Object in Focus: John Everett Millais's 'Ophelia' (1851-52)

 


                           John Everett Millais, Ophelia, 1851-1852, oil on canvas, 76.2 x 111.8 cm, Tate Britain, London 

The Pre-Raphaelite painter John Everett Millais (1829-1896) is well-known today for his depiction of Ophelia, from Shakespeare's Hamlet, at the moment of her drowning. It hangs in Tate Britain, London, and attracts visitors from all over the world. When it was exhibited at the Royal Academy in London in 1852, however, there were mixed opinions. Some reviewers admired its colours, relishing in every detail of the plants and flowers. Millais was particularly successful in rendering realistic plants, to the point that they were seen as botanical studies, because he followed John Ruskin's dictum "to reject nothing, select nothing, and scorn nothing". In other words, depict nature in painstaking detail. 
In 1851, Millais set out to the Hogsmill River and drew inspiration from the water banks. Employing Elizabeth Siddal, an artist in her own right, as model, he had her lie in a bathtub full of water in full dress and corset. The corset, tight tightly around Siddal's waist, creates a dip in the midriff as Ophelia floats through the stream, a supposedly realistic approach on Millais's part to emulate the body sinking into water. One issue, however, was that Millais did not pay enough attention to his model; indeed, Siddal lay in the bathtub so long that the water grew cold and she developed pneumonia, nearly dying of it. So much for realism... 
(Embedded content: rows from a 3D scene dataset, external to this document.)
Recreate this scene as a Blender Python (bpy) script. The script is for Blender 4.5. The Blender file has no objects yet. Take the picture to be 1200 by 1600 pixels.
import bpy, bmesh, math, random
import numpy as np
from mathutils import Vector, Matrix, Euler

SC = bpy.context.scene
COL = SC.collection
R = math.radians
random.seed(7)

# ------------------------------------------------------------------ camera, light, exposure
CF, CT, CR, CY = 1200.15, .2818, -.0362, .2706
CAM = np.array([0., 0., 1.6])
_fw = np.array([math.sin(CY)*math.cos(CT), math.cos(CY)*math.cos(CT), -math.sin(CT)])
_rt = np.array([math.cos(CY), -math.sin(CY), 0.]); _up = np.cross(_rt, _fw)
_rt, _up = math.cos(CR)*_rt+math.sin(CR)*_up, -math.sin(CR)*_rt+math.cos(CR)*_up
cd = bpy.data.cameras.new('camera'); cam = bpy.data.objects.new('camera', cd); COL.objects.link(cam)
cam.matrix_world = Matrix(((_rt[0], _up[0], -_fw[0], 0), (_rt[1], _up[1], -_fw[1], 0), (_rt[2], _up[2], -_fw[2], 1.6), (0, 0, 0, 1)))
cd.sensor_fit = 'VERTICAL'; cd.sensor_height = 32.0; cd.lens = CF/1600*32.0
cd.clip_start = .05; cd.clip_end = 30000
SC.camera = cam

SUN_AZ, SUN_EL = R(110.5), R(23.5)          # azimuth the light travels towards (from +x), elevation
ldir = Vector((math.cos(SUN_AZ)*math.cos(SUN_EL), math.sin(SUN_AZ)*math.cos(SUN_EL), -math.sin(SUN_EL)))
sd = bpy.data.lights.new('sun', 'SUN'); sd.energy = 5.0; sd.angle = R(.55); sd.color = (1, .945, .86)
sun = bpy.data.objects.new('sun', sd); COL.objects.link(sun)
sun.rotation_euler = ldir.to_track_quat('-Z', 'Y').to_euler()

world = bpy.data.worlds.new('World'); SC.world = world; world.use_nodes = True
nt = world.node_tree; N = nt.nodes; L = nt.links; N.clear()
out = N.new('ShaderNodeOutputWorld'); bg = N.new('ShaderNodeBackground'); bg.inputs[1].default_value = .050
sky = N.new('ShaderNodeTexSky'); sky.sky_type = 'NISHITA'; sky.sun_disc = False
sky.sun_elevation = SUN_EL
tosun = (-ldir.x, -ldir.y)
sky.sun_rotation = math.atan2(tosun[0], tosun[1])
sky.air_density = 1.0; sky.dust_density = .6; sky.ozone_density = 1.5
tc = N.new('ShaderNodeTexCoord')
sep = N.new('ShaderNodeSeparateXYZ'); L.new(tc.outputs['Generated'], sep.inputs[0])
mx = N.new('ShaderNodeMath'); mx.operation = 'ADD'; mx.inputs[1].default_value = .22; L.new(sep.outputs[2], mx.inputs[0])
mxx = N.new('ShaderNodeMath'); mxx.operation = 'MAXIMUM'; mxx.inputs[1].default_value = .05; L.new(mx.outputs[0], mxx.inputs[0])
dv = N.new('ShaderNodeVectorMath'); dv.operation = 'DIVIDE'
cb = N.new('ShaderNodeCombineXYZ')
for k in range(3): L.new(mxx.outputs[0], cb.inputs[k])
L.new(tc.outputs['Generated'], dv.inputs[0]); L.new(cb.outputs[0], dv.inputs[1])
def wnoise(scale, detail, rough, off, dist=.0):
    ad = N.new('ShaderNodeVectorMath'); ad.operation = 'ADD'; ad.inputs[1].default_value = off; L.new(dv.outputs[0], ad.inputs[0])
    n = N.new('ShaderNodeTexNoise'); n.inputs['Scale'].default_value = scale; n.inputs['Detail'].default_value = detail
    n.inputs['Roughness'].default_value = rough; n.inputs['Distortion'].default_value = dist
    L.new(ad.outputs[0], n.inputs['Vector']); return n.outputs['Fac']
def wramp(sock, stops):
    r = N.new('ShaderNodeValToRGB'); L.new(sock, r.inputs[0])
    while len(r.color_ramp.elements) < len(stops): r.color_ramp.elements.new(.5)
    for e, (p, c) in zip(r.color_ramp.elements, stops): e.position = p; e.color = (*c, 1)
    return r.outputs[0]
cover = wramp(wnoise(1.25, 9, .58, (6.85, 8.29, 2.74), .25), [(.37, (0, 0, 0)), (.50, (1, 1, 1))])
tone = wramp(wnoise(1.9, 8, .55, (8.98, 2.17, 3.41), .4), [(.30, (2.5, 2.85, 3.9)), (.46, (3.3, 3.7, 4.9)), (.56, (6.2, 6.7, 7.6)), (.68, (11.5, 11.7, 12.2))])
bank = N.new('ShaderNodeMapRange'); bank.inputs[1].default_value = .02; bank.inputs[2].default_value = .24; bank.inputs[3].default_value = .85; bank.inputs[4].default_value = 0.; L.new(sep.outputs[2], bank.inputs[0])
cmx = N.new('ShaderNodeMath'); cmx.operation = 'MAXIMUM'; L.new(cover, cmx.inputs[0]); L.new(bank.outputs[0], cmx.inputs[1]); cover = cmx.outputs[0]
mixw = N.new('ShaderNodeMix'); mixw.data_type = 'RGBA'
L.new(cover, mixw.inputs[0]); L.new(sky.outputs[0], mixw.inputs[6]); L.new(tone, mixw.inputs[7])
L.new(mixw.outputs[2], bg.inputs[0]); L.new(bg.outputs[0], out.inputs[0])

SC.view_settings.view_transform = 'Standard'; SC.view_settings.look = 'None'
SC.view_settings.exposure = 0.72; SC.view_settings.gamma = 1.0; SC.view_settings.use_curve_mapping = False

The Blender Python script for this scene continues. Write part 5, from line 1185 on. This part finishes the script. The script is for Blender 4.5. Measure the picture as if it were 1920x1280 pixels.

In the accompanying exhibition catalogue at the Royal Academy, Millais entered his painting as Ophelia, with the following passage: 
        "There on the pendant bought her coronet weeds 
        Clamb'ring to hang, an envious sliver broke; 
        When down her weedy trophies and herself 
        Fell in the weeping brook. Her clothes spread wide 
        And mermaid like, awhile they bore her up; 
        As one incapable of her own distress, 
        Or like a creature native and indued 
        Unto that element; but long it could not be, 
        Till that her garments, heavy with their drink, 
        Pull'd the poor wretch from her melodious lay 
        To muddy death." - Hamlet, act IV 

Millais's attention to detail was unsurpassed and we can even find the 'coronet weeds', the 'weedy trophies'. If we look at the original Shakespeare, we can find more leads: 

        "There is a willow grows askant the brook, 
        That shows his hoar leaves in the glassy stream. 
        Therewith fantastic garlands did she make 
        Of crowflowers, nettles, daisies, and long purples 
        That liberal shepherds give a grosser name, 
        But our cold maids do dead-men's-fingers call them." - Hamlet, act IV 

All these plants are present in Millais's work: nettles, daisies, long purples, a willow. It even goes beyond mere representation and enters the realm of botanical symbolism. Ophelia holds sprigs of flowers in her drifting hand, including this white flower, which is most likely the asphodel, a flower associated with death. 


On her midriff float poppies and daisies, the daisy signifying innocence and the poppy, once again, signifying death. Flowers abound, but there is even a small robin visible in the upper left, which were seen in the 19th century as harbingers of death. 


The attention to detail by Millais made this painting a feast for the eyes for his Victorian audience. And while Siddal became the model and muse of this Victorian recreation of Ophelia, she was an artist in her own right and, despite her pneumonia, created vivid watercolours and strong pen-and-ink drawings.